Game 2 Observations from the NBA Finals: Thunder vs. Pacers
OKC turns it on and wins in Thunder style, SGA wins the star battle convincingly
Many of you said you liked the Game 1 Finals Observations, so I’ll try to keep them going for the rest of the series, time and travel schedule permitting. I’m also still working on more in-depth offseason deep-dives, and hopefully another one will be ready later this week before Game 3.
Game 2 didn’t have the same level of drama or chaos as the opener and Tyrese Haliburton’s buzzer beater, it felt much more like the Finals most experts expected. After all, 29 of ESPN’s 32 experts picked the Thunder to win the title.
Still, with the series tied 1–1, it’s already more competitive than many predicted. The first two games have also given us two very familiar blueprints: either OKC presses, turns it on, and swarms Indiana with defense in a convincing win, or the Pacers hang around just long enough to steal one late in the clutch. Game 2 followed the first script almost exactly.
Today’s notes:
It starts and sometimes ends with the stars (🎞️VIDEO)
OKC playing bigger 📊
What to watch for going forward?
1-It starts and sometimes ends with the stars (🎞️VIDEO)
These playoffs have shown—maybe more than ever—that NBA basketball is truly a team sport. Every player on the floor matters, and the better team is often the one with fewer weak links on both ends. And I know Haliburton isn’t your typical high-usage, scoring-first star. But even with that context, the gap between the two superstars in this series has been too stark to ignore. While Shai Gilgeous-Alexander has been dominant, averaging 36 points across the first two games, Haliburton has mostly struggled outside of his late-game heroics in Game 1. Haliburton finished with 17 points in Game 2, but 12 of those came in the fourth quarter when the game was already slipping out of reach.

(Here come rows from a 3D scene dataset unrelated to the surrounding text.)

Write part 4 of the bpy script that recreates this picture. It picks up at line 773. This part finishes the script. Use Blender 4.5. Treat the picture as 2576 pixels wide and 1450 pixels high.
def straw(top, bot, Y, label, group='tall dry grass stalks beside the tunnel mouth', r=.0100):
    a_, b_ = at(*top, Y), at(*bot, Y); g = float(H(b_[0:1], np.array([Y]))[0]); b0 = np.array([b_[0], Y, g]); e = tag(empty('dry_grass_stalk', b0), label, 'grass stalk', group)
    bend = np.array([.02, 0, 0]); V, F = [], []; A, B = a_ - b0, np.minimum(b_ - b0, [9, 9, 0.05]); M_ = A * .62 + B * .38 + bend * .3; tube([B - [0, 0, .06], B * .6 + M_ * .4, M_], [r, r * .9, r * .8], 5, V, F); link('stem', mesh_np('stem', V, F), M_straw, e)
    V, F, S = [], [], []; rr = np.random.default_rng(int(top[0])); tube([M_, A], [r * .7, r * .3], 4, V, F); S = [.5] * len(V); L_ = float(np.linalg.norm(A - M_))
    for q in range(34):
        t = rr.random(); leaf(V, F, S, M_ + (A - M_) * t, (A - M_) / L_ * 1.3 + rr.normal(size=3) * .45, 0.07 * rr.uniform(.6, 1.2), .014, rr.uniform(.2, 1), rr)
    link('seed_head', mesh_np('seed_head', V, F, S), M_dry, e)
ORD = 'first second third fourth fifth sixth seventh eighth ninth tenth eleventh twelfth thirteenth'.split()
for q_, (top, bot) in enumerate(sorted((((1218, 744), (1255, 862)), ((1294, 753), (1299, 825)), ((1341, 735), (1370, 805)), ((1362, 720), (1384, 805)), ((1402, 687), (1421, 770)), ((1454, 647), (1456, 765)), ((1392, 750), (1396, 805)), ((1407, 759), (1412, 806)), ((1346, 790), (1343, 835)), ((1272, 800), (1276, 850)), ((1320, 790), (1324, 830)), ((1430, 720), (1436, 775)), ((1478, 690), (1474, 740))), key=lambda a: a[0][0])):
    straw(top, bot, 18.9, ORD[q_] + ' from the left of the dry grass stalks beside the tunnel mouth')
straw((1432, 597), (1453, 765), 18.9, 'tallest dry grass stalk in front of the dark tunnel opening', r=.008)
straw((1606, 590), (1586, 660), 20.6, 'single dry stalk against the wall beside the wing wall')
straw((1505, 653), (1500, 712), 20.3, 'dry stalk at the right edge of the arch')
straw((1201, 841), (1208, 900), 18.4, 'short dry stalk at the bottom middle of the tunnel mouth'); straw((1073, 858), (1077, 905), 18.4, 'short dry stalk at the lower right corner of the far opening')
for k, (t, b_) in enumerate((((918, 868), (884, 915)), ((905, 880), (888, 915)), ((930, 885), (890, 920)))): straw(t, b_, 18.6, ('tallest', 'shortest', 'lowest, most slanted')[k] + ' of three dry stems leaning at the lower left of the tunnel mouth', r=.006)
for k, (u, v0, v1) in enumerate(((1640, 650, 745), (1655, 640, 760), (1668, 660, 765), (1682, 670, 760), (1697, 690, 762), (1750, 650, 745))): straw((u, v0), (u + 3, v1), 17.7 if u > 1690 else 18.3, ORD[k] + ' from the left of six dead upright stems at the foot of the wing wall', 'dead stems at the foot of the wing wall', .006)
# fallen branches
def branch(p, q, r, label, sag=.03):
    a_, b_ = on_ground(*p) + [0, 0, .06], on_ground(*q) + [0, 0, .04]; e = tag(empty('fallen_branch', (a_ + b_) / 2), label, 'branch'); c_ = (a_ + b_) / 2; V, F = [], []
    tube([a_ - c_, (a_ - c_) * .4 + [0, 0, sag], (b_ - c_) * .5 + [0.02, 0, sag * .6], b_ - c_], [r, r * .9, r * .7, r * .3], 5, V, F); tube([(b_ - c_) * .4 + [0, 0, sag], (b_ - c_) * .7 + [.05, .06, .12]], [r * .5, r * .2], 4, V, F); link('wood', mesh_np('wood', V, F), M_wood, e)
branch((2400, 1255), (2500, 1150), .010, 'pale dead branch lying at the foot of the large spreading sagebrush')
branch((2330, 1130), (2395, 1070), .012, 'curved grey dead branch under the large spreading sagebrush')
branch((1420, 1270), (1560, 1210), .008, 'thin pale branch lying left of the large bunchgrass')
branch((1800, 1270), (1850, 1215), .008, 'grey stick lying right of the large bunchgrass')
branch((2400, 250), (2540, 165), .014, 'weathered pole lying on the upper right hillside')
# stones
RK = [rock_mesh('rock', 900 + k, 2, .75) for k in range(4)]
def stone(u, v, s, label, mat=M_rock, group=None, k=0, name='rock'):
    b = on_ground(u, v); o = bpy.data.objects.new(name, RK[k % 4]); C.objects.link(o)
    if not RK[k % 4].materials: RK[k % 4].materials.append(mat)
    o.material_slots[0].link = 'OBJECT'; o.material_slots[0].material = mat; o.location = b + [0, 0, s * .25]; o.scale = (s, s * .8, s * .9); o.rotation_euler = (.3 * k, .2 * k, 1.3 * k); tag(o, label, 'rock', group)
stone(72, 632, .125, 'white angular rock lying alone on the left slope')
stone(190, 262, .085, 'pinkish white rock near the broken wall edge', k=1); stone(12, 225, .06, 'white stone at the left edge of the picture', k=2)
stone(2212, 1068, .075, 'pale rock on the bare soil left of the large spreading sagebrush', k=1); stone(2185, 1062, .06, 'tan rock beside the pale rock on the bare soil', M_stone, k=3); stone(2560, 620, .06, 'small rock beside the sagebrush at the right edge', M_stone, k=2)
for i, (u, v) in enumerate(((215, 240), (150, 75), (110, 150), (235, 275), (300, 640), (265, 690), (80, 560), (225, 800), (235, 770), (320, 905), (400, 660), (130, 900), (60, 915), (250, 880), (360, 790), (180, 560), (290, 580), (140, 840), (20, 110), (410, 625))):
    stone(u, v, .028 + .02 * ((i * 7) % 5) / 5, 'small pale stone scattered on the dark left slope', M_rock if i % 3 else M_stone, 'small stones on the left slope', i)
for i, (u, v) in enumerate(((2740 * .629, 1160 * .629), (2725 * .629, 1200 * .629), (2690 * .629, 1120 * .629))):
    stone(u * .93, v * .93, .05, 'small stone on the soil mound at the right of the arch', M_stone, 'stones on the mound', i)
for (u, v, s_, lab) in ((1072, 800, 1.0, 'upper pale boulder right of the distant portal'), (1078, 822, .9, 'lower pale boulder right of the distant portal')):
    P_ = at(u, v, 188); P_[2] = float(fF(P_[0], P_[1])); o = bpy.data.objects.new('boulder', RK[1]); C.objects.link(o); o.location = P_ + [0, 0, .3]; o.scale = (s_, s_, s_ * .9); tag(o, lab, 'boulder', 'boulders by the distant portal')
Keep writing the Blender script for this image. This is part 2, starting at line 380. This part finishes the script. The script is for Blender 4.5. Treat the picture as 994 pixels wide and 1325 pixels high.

Game 1 and Game 2 were Haliburton’s lowest games of the playoffs in terms of percentage of touches in the paint. He addressed that post-game, praising the Thunder’s on-ball and help defense, while also admitting he’ll need to step up for his team to have a better chance. Haliburton isn’t the first star to struggle against this historically good Thunder defense. We’ve seen it frustrate Anthony Edwards, even Nikola Jokić at times in these playoffs, and to a lesser extent Luka Dončić and Kyrie Irving last year. The Pacers have received a lot of praise for their equal-opportunity, ball-sharing, egalitarian offense—but in games like this, against a defense like OKC’s, there are moments when you need a star who can assert himself by either scoring or putting enough pressure on the defense to force help and create rotations.
SGA, on the other hand, had no trouble getting into the paint and collapsing the Pacers’ defense. He looked even more comfortable than in Game 1, constantly manipulating and often splitting screens against Indiana’s hedge or show coverages, which simply weren’t sharp enough last night. One adjustment Mark Daigneault made was setting the screens for SGA even higher. The average pick distance from the hoop in Game 2 was 30.2 feet, up from 29.4 feet in Game 1. For context, the previous playoff high had been 28.6 feet in Game 2 against the Timberwolves. That adjustment gave SGA more space to operate and extended the recovery distance for the scrambling Pacers defense after they showed two bodies on his pick-and-rolls.
The other adjustment from Daigneault was giving SGA more opportunities to operate from the block, using post-ups to force double teams and put the Pacers into rotation.
2-OKC playing bigger 📊
A lot was made of Daigneault’s Game 1 adjustment, swapping out big man Isaiah Hartenstein for Cason Wallace in the starting lineup to add speed and better match up with the ultra-fast Pacers. Some questioned whether it was too early to tweak a formula that had worked so well through 16 playoff games. OKC stuck with that strategy, and not only did the smaller Thunder lineup put the clamps on Haliburton, they also effectively erased most of the Pacers’ signature transition game.